Alpine Linux has become quite popular as Docker base image due to its size. However, instead of the common glibc it uses muslc which could impact you depending on what software you run on it.
Here’s a list of reasons for using a mainstream distribution for your python applications instead of Alpine:
- Nobody publishes Alpine wheels, so you have to build libraries from source (e.g. cryptography, pandas, numpy). Even if you can make it work, there may be inconsistency in the behavior from what the library authors intend/test/experience.
- Size has zero bearing on your computer bill here. Anecdotally, Alpine packages are usually slower (require more compute, not less).
- It is highly unlikely that the cost of storage of one image vs the other is more than a couple hours engineering work.
- Musl has different malloc, different libm, different pthreads. These things all will impact performance in some way (maybe better, maybe worse), and will hit implementation bugs in libraries at some point because someone coded too specifically against glibc. This + development time tradeoff risk doesn’t seem worthwhile, especially in data science where many libraries are needed and the library quality varies so wildly and often aren’t even portable beyond one specific version of one specific Linux distribution.

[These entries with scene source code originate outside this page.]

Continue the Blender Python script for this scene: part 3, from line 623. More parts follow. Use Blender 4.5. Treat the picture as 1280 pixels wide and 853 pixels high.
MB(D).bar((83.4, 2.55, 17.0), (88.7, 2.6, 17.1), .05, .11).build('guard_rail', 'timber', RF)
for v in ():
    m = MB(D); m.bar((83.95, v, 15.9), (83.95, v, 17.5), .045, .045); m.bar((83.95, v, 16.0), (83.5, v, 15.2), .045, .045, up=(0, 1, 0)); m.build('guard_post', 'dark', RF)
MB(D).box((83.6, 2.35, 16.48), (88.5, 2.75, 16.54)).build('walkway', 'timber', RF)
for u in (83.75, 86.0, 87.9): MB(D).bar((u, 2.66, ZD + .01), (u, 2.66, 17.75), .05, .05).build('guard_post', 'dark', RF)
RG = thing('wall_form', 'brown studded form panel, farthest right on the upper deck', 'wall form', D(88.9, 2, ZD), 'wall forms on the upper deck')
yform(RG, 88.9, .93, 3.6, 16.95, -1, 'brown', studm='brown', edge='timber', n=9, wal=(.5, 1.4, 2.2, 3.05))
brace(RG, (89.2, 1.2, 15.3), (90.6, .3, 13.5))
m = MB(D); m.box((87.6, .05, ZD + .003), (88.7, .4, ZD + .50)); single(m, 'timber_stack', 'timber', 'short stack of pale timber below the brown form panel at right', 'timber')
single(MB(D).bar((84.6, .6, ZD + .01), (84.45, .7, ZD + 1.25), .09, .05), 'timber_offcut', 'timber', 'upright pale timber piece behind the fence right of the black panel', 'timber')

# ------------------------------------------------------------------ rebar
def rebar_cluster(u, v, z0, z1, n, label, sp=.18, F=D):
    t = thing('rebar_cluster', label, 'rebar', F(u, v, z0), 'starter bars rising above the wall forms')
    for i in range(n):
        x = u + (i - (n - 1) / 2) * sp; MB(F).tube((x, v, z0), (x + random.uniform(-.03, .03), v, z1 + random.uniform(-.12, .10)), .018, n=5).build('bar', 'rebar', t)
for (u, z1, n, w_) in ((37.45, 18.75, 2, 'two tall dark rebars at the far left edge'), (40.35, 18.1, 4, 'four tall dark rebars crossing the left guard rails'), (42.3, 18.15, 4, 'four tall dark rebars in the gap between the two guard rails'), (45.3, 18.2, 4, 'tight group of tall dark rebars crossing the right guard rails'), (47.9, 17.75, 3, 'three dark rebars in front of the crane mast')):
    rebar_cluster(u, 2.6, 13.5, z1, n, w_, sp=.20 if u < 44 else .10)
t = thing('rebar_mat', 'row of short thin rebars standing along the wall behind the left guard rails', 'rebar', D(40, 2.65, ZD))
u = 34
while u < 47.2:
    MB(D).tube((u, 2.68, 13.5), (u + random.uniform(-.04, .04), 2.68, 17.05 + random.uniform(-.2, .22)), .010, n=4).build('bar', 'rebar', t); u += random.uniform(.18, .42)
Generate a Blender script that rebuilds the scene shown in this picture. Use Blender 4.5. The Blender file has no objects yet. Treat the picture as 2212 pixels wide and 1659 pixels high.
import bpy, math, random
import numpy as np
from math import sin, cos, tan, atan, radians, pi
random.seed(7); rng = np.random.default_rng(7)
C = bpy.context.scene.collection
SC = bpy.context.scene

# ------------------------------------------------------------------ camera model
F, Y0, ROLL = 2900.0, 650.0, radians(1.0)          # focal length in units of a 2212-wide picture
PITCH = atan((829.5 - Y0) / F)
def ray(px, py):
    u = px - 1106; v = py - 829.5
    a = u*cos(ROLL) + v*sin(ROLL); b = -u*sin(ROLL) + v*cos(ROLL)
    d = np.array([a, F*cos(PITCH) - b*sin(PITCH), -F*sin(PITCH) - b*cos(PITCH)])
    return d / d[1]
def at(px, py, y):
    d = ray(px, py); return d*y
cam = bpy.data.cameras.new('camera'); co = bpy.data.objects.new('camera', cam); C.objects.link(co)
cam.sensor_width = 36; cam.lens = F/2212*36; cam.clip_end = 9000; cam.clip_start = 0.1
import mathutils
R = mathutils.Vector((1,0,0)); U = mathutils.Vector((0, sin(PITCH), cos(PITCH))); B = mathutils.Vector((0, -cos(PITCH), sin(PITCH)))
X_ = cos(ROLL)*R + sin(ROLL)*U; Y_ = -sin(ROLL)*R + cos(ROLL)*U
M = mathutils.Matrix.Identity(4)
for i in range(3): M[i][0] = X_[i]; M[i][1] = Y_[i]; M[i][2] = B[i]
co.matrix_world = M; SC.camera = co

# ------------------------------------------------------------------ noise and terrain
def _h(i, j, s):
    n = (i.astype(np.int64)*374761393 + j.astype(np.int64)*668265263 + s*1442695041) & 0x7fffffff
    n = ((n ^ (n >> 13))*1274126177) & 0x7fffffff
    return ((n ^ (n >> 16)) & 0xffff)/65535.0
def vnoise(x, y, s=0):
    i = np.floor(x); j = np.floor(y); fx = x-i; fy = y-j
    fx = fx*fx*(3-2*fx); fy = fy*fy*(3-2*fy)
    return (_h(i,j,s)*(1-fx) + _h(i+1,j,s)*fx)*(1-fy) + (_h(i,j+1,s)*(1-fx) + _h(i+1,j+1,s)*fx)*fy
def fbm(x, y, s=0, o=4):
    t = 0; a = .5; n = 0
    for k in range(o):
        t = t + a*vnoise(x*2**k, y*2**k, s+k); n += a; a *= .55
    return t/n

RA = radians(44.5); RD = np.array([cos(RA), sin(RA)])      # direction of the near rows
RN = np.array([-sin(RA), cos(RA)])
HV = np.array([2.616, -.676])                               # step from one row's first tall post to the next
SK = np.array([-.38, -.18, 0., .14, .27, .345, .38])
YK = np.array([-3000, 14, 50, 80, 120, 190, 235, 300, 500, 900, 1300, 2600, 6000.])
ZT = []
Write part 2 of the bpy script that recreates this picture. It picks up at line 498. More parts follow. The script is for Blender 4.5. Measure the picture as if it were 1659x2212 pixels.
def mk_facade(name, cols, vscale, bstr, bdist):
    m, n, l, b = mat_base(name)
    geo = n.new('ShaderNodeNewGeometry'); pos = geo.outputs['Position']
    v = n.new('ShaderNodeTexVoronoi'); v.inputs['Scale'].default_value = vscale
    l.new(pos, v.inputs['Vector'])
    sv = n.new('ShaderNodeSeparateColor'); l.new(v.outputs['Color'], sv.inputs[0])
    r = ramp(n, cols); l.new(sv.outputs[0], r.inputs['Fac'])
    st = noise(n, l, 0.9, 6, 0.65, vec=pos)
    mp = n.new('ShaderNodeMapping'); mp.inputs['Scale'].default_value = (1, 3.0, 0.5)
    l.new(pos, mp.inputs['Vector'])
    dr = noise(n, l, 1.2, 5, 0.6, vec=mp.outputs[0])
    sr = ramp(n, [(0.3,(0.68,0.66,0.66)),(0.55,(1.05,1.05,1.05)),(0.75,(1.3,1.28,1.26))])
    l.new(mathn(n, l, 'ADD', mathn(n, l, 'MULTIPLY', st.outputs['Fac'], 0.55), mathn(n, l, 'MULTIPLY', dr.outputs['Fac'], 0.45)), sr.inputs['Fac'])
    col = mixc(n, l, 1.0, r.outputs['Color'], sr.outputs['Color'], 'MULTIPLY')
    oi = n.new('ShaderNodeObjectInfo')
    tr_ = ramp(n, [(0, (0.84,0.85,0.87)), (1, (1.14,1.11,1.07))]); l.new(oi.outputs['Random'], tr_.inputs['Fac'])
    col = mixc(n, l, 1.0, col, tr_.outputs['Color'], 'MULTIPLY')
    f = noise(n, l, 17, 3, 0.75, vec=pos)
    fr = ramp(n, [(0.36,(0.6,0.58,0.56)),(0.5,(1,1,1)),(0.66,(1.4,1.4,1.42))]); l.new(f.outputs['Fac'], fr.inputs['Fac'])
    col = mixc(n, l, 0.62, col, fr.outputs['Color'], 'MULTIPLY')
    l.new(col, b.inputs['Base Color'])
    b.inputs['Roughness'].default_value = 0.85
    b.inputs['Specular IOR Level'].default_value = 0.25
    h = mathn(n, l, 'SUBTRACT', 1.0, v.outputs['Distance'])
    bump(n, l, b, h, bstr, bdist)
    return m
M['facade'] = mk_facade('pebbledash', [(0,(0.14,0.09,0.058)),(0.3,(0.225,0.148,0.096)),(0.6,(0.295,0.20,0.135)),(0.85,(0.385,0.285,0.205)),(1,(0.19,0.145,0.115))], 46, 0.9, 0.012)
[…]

Read using Alpine can make Python Docker builds 50× slower for an in-depth explanation.
Let’s look at a real-world example:
$ docker run --rm -it python:alpine apk add alpine-sdk libffi-dev time pip install pandas cryptography ...
real 16m13.104s
user 16m9.311s
sys 0m7.847s
and then repeat with python:slim:
$ docker run --rm -it --entrypoint=bash python:slim time pip install pandas cryptography ...
real 0m12.107s
user 0m6.410s
sys 0m0.947s
This was on a 3990X (64C128T 256GB ram). Is your CI this fast? Now which is bigger? The alpine one is now much bigger!
See, you’re are much better off using a debian-based distro like -slim, it’s more or less the same size, it’s way more compatible. It saves build time, debug time, hassle.
- python:alpine is 107MB
- python:slim is 193MB
That 86MB becomes ~0% once you install your other packages. But for sure you will spend hours debugging why its different, yielding negative cost savings unless you are running thousands of instances or need to spool up in the absolute lowest time in some highly dynamic serverless environment.
Still not convinced? There is no list of security flaws (CVE) maintained for alpine, so tools like Clair (SAST) don’t scan it properly. The closest is the alpine-secdb: The purpose of this database is to make it possible to know what packages has backported fixes. It is not a complete database of all security issues in Alpine, and it should be used in combination with another more complete CVE database.
Unless you want massively slower build times, larger images, more work, and the potential for obscure bugs, you’ll want to avoid Alpine Linux as a base image.